O designer acredita que tudo tem que estar em conjunto, reinventar novas formas, mudar as motivações e trabalhar entendendo o que acontece a curto e longo prazo. “Usamos mal a sustentabilidade. Precisamos pensar o que significa viver em harmonia com a natureza e podemos achar a solução, o equilíbrio.” Ele aposta no objetivo de encontrar uma tipologia que não seja apenas a construção por si só, mas algo que se espelhe na natureza. “A natureza se organiza muito bem em células. Podemos conseguir a mesma densidade, reduzindo a quantidade de estradas se usarmos o formato de células.
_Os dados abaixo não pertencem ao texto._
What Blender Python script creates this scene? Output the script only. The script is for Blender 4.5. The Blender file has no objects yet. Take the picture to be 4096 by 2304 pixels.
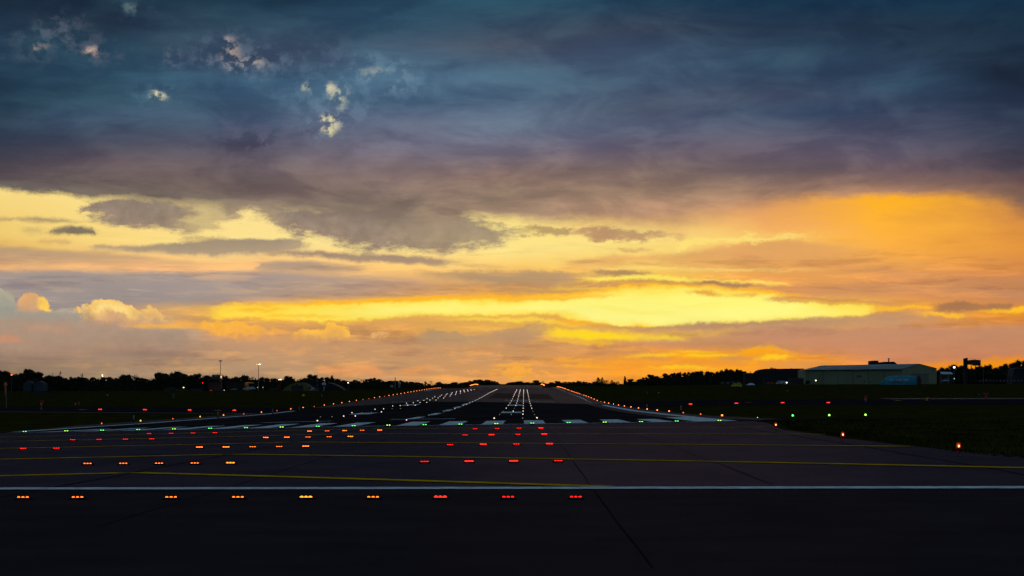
import bpy, bmesh, math, random
from math import sin, cos, pi, radians, atan, atan2, sqrt, hypot
from mathutils import Vector, Matrix

# ---------------------------------------------------------------- camera
F = 9940.0                 # focal length in photo pixels (4096 wide)
HX, HY = 2096.0, 1597.0    # where the level runway direction meets the picture
CH = 2.335                 # eye height above the near pavement
S = bpy.context.scene
C = S.collection
cd = bpy.data.cameras.new('camera'); cam = bpy.data.objects.new('camera', cd); C.objects.link(cam)
cam.location = (0, 0, CH); cam.rotation_euler = (radians(90), 0, 0)
cd.sensor_width = 36.0; cd.lens = F / 4096 * 36.0
cd.shift_x = -(HX - 2048) / 4096; cd.shift_y = (HY - 1152) / 4096
cd.clip_start = 0.5; cd.clip_end = 20000
S.camera = cam
S.view_settings.view_transform = 'Standard'; S.view_settings.look = 'None'
S.view_settings.exposure = 0.0; S.view_settings.gamma = 1.0
S.render.resolution_x = 1024; S.render.resolution_y = 576

# ---------------------------------------------------------------- world: sunset sky with cloud deck
def lin(c):
    o = []
    for v in c[:3]:
        v = v / 255.0
        o.append(v / 12.92 if v <= 0.04045 else ((v + 0.055) / 1.055) ** 2.4)
    return (o[0], o[1], o[2], 1.0)

W = bpy.data.worlds.new('World'); S.world = W; W.use_nodes = True
nt = bpy.data.node_groups.new('sunset_sky', 'ShaderNodeTree'); N = nt.nodes; LK = nt.links
nt.interface.new_socket(name='Color', in_out='OUTPUT', socket_type='NodeSocketColor')
def node(t, **k):
    n = N.new(t)
    for a, b in k.items(): setattr(n, a, b)
    return n
def put(sock, v):
    if isinstance(v, bpy.types.NodeSocket): LK.new(v, sock)
    else: sock.default_value = v
def M(op, a, b=0.0, c=None, clamp=False):
    n = node('ShaderNodeMath', operation=op, use_clamp=clamp)
    put(n.inputs[0], a); put(n.inputs[1], b)
    if c is not None: put(n.inputs[2], c)
    return n.outputs[0]
def VM(op, a, b):
    n = node('ShaderNodeVectorMath', operation=op); put(n.inputs[0], a); put(n.inputs[1], b); return n.outputs[0]
def XYZ(x, y, z=0.0):
    n = node('ShaderNodeCombineXYZ'); put(n.inputs[0], x); put(n.inputs[1], y); put(n.inputs[2], z); return n.outputs[0]
def MR(v, a, b, c=0.0, d=1.0, smooth=True):
    n = node('ShaderNodeMapRange', interpolation_type='SMOOTHSTEP' if smooth else 'LINEAR')
    put(n.inputs[0], v); put(n.inputs[1], a); put(n.inputs[2], b); put(n.inputs[3], c); put(n.inputs[4], d); return n.outputs[0]
def MIX(f, a, b, mode='MIX'):
    n = node('ShaderNodeMix', data_type='RGBA', blend_type=mode); put(n.inputs[0], f); put(n.inputs[6], a); put(n.inputs[7], b); return n.outputs[2]
def NOISE(vec, scale, detail=4, rough=0.55, dist=0.0, lac=2.0):
    n = node('ShaderNodeTexNoise'); n.noise_dimensions = '3D'; put(n.inputs['Vector'], vec)
    n.inputs['Scale'].default_value = scale; n.inputs['Detail'].default_value = detail
    n.inputs['Roughness'].default_value = rough; n.inputs['Distortion'].default_value = dist; n.inputs['Lacunarity'].default_value = lac
    return n
def RAMP(f, stops, interp='LINEAR'):
    n = node('ShaderNodeValToRGB'); r = n.color_ramp; r.interpolation = interp
    stops = sorted(stops, key=lambda s: s[0])
    while len(r.elements) > 1: r.elements.remove(r.elements[-1])
    r.elements[0].position = stops[0][0]; r.elements[0].color = stops[0][1]
    for p, c in stops[1:]:
        e = r.elements.new(min(1.0, max(0.0, p))); e.color = c
    put(n.inputs[0], f); return n.outputs[0]
def uv(x, y):
    az = atan((x - HX) / F)
    return (az * F + HX) / 4096.0, (HY - y) / 1600.0 * cos(az)

tc = node('ShaderNodeTexCoord')
sep = node('ShaderNodeSeparateXYZ'); LK.new(tc.outputs['Generated'], sep.inputs[0])
dx, dy, dz = sep.outputs
az = M('ARCTAN2', dx, dy)
el = M('DIVIDE', dz, M('SQRT', M('ADD', M('MULTIPLY', dx, dx), M('MULTIPLY', dy, dy))))
U0 = M('MULTIPLY_ADD', az, F / 4096.0, HX / 4096.0)
V0 = M('MULTIPLY', el, F / 1600.0)
P = XYZ(M('MULTIPLY', U0, 4.096), M('MULTIPLY', V0, 1.6))          # 1 unit = 0.1 rad
PS = VM('MULTIPLY', P, (1.0, 4.5, 1.0))
PM = VM('MULTIPLY', P, (1.0, 2.2, 1.0))
def warp(vec, scale, detail, rough, ax, ay, off=0.0):
    n = NOISE(VM('ADD', vec, (off, off * 0.7, off * 1.3)), scale, detail, rough)
    s = node('ShaderNodeSeparateColor'); LK.new(n.outputs['Color'], s.inputs[0])
    return (M('MULTIPLY', M('SUBTRACT', s.outputs[0], 0.5), ax / 4096.0),
            M('MULTIPLY', M('SUBTRACT', s.outputs[1], 0.5), ay / 1600.0), n)
# amplitudes in photo pixels
sx, sy, nS = warp(PS, 1.6, 9, 0.66, 700, 100)             # streaks
fx, fy, nF = warp(PM, 5.0, 9, 0.72, 300, 190, 3.1)        # frayed edges
cx, cy, nC = warp(P, 16.0, 8, 0.66, 100, 85, 7.7)          # billows
gx, gy, nG = warp(PM, 1.5, 3, 0.5, 700, 110, 11.0)       # broad drift
WP = {
    'streak': (M('ADD', U0, sx), M('ADD', V0, sy)),
    'fray': (M('ADD', U0, M('ADD', fx, M('MULTIPLY', sx, 0.4))), M('ADD', V0, M('ADD', fy, M('MULTIPLY', sy, 0.4)))),
    'puff': (M('ADD', U0, cx), M('ADD', V0, cy)),
    'deck': (M('ADD', U0, M('ADD', gx, M('MULTIPLY', sx, 0.6))), M('ADD', V0, M('ADD', M('MULTIPLY', gy, 0.55), M('MULTIPLY', sy, 0.5)))),
    'edge': (M('ADD', U0, M('MULTIPLY', fx, 0.5)), M('ADD', V0, M('ADD', M('MULTIPLY', fy, 0.45), M('MULTIPLY', sy, 0.45)))),
    'soft': (M('ADD', U0, M('MULTIPLY', sx, 0.7)), M('ADD', V0, M('MULTIPLY', sy, 0.6))),
    'none': (U0, V0),
    'fine': (M('ADD', U0, M('ADD', M('MULTIPLY', fx, 0.35), M('MULTIPLY', cx, 1.2))), M('ADD', V0, M('ADD', M('MULTIPLY', fy, 0.17), M('ADD', M('MULTIPLY', cy, 0.42), M('MULTIPLY', sy, 0.16))))),
}
def group(name, ins, outs, build):
    """a node group: ins/outs = [(name, type, default)], build(inputs) -> outputs"""
    global nt, N, LK
    keep = (nt, N, LK)
    nt = bpy.data.node_groups.new(name, 'ShaderNodeTree'); N = nt.nodes; LK = nt.links
    for a, t in ins: nt.interface.new_socket(name=a, in_out='INPUT', socket_type='NodeSocket' + t)
    for a, t in outs: nt.interface.new_socket(name=a, in_out='OUTPUT', socket_type='NodeSocket' + t)
    gi = node('NodeGroupInput'); go = node('NodeGroupOutput')
    for i, o in enumerate(build(gi.outputs)): LK.new(o, go.inputs[i])
    g = nt; nt, N, LK = keep
    return g
def use(g, *vals):
    n = node('ShaderNodeGroup'); n.node_tree = g
    for i, v in enumerate(vals): put(n.inputs[i], v)
    return n.outputs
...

Os carros, por exemplo, vão transitar mais facilmente nesse modelo.”
Uma lógica celular tem várias formas diferentes, podem ser retângulos, quadrados, mistura de formas com vegetação. É possível adaptar situações do terreno e é muito fácil fazer isso com o sistema celular, além da questão emocional, segundo Dror. “Quando organizada em forma celular, se tem igualdade, compartilhamento e cria-se relacionamentos. Por isso é tão importante pensarmos a respeito do fluxo nessas construções.” Para ele, a forma linear a qual estamos inseridos, “é muito chata”, e explica que a forma celular não se trata apenas da lógica estrutural, mas de aprender com a natureza, por isso avaliam a posição do sol e dos ventos antes de construir. “Trata-se da melhoria do comportamento congnitivo na qual é possível aumentar a produtividade devido aos estímulos que a natureza tem sobre o nosso cérebro.”
É urgente construir melhor, mais rápido e mais barato, segundo o arquiteto, mas, para isso, alguns hábitos precisam ser esquecidos. “Temos hoje melhorias tecnológicas incríveis que permitem nos ajudar nos processos fabris, mas creio que estamos numa crise de imaginação. Temos que utilizar as novas tecnologias para criar coisas com elas. Criar formas complexas e mais interessantes, porque continuamos a fazer coisas com as mesmas abordagens. Uma das coisas que aprendemos nesse tempo é que estar na natureza nos faz sentir bem, nos faz sentir mais equilibrados, melhores consoco. Chegamos ao ponto de que muitos de nós está cansado de tantas inovações tecnológicas. Não estou dizendo que não devemos evoluir tecnologicamente, mas não podemos esquecer que somos parte da natureza.”